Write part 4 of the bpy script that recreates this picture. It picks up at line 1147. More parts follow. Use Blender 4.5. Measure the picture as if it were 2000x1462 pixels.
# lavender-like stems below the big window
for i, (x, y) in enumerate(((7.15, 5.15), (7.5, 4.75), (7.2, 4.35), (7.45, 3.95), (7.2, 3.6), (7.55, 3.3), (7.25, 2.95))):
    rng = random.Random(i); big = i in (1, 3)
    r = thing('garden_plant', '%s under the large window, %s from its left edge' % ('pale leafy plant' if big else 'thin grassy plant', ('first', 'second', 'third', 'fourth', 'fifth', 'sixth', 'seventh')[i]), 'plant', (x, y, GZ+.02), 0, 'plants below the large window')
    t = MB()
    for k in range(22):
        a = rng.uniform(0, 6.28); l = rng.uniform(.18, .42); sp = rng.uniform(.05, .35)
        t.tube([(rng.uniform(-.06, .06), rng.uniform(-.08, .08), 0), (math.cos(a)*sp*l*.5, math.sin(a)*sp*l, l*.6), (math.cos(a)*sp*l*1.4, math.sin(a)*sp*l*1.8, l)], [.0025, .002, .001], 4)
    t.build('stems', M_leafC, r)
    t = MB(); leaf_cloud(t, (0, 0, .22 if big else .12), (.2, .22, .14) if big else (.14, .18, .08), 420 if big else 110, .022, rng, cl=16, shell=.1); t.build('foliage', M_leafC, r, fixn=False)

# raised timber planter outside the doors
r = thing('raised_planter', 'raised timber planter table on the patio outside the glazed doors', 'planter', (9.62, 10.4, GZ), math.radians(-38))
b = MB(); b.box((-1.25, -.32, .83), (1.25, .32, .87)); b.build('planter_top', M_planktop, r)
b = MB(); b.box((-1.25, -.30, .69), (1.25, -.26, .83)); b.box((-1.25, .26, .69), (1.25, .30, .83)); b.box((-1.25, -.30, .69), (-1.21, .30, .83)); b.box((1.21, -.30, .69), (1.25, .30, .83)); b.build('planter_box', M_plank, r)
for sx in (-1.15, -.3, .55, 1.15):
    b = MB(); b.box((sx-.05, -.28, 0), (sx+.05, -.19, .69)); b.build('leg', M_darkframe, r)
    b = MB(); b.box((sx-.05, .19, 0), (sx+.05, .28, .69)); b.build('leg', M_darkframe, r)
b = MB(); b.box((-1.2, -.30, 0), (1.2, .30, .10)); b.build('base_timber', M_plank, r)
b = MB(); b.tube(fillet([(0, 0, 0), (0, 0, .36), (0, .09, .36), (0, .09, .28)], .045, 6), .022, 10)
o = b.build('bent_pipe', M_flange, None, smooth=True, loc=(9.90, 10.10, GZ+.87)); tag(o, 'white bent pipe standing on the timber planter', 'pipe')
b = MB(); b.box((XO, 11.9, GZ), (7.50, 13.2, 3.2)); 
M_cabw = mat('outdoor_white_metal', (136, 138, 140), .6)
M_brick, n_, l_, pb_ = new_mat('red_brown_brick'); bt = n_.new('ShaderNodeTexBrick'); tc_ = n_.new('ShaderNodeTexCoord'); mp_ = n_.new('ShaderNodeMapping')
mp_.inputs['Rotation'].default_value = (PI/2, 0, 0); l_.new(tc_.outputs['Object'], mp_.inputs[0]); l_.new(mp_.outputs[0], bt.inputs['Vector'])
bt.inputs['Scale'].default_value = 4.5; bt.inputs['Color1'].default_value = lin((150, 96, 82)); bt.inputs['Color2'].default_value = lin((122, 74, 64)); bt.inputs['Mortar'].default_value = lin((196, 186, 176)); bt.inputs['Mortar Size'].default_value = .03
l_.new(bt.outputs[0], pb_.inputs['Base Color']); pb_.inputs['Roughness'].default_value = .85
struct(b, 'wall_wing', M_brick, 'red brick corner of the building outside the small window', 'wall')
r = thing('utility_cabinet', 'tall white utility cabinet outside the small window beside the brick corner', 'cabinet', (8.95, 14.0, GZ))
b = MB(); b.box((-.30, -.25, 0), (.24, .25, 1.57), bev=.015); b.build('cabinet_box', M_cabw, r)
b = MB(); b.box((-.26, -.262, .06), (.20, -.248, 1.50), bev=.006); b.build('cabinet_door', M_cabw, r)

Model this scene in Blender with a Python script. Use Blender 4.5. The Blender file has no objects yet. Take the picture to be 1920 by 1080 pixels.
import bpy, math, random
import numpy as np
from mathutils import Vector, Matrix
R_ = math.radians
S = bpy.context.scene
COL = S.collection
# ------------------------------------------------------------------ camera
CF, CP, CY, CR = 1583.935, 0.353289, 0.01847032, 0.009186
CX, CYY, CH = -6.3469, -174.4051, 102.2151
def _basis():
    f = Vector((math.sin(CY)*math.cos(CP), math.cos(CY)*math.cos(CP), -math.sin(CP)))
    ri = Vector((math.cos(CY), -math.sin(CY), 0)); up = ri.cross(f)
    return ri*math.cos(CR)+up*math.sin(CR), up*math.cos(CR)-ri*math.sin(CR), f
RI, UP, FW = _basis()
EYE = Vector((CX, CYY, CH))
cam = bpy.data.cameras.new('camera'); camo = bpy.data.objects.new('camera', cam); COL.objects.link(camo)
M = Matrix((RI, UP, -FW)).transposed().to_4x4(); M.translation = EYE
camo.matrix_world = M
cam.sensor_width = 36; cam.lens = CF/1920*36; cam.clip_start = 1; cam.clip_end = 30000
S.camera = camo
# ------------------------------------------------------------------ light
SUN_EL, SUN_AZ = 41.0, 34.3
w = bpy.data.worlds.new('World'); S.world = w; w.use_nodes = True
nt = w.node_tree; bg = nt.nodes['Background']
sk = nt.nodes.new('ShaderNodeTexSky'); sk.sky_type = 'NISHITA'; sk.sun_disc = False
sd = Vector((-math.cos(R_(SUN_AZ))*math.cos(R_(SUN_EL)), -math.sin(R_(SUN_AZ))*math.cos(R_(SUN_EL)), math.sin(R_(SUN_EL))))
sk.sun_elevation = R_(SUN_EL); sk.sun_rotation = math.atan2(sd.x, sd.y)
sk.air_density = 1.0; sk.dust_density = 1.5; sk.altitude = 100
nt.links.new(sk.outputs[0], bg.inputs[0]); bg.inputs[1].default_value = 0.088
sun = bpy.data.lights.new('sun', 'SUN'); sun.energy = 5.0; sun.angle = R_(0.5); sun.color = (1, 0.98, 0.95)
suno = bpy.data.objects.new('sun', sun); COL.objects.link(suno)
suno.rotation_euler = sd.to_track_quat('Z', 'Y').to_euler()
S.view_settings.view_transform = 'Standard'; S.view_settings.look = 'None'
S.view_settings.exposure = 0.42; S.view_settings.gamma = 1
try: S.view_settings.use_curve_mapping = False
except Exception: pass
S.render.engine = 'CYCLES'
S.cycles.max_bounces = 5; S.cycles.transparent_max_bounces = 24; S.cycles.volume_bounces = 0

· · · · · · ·

Exercise details:
Extract lines where the string "script" occurs.

Correct answer:
Write part 4 of the bpy script that recreates this picture. It picks up at line 1147. More parts follow. Use Blender 4.5. Measure the picture as if it were 2000x1462 pixels.
Model this scene in Blender with a Python script. Use Blender 4.5. The Blender file has no objects yet. Take the picture to be 1920 by 1080 pixels.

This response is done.